Nor is he likely to get it.

After Brnovich sued, Ducey said the state’s three universities are in compliance with the constitutional mandate, no matter what the attorney general contends.

“Our universities are accessible and affordable,” the governor said. And Ducey said while the universities had to make do when state aid was cut during the recession — including by raising tuition — he sees no legal problems with where tuition now stands.

Brnovich disagrees, citing what he computes to be tuition increases of more than 315 percent between 2002 and 2017 when he filed suit.
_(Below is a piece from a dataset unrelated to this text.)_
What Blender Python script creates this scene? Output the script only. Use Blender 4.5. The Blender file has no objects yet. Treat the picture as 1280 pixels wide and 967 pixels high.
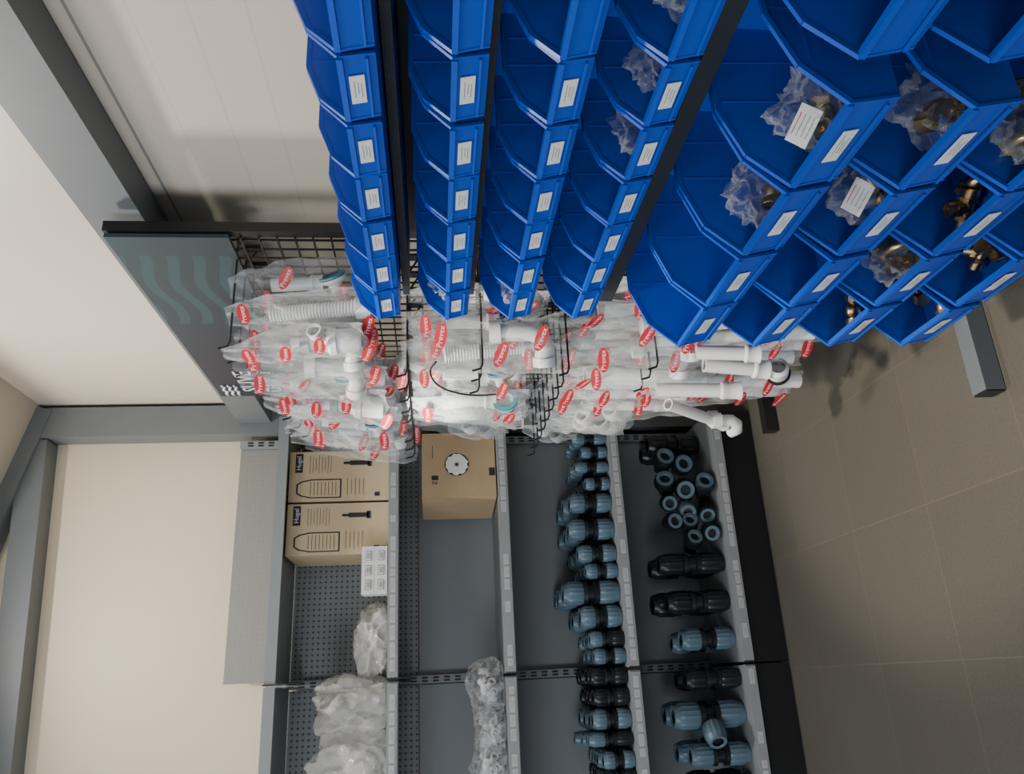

He said those increases far outstrip inflation overall and even increases at other public universities.

Brnovich charges that the regents set tuition not based on actual costs but on a variety of other factors, including what is charged elsewhere and access of students to financial aid. None of that, he contends, is constitutional.

But for the moment, those arguments are largely academic, as Brnovich can’t make them until he gets Contes’ ruling overturned, legislative authority or permission to sue from Ducey.

The governor, for his part, is unhappy with Brnovich for even going to court in the first place rather than trying to resolve the issue by speaking with the regents.

“I’m not a big fan of lawsuits,” the governor said after Brnovich sued. “When I can I like to reduce the number of lawsuits rather than expand them.”

Gubernatorial press aide Patrick Ptak would not comment after Brnovich’s inaugural speech Monday, instead citing the governor’s 2017 comments.